Mid- to late-November:

  • Alaska: We’ll most likely have a projected outcome for this red state on election night, but Alaska could take up to two weeks after Election Day to finish counting its mail-in ballots.
  • California: This blue state will almost certainly go for Biden, but California accepts mail-in ballots postmarked on or before Election Day until November 20, so final results may not be known until weeks after the election.
  • Washington, DC: It’s unclear when deeply Democratic Washington will report its full results, but it could take a few weeks. This year, the district sent mail-in ballots to every registered voter and will count ballots that arrive by November 13 if they’re postmarked by Election Day.
  • Illinois: This solidly blue state will have some of its results in on election night, but votes will continue to be counted for weeks because of the state’s November 17 deadline for mail-in ballots.

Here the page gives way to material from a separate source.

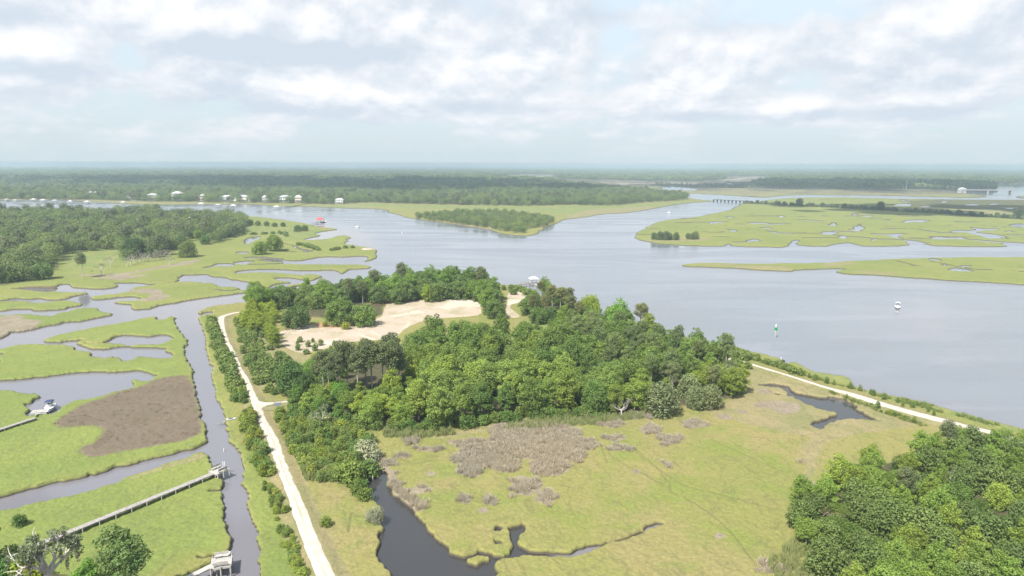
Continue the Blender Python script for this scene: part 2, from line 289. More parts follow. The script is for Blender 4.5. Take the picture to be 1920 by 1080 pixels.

  • Maryland: This solidly blue state will have some of its results in on election night, but votes will continue to be counted because of the state’s November 13 deadline for mail-in ballots.
  • Nevada: This likely blue state expects to have some of its results in on election night, but votes will continue to be counted because of the state’s November 10 deadline for mail-in ballots.
  • New Jersey: This solidly blue state expects to take weeks to report its results. The deadline to receive mail-in ballots is November 10, the same day they plan to start counting in-person votes.
  • New York: This deep-blue state expects to have its results from in-person votes reported by election night, but mail-in ballots will continue to be counted for days, starting November 6.
  • Utah: This red state typically takes a while to report its results, and the last date to receive a mail-in ballot is November 17.
  • Washington: This blue state typically votes by mail so should have some of its results in on election night, but it allows ballots to be counted until November 23.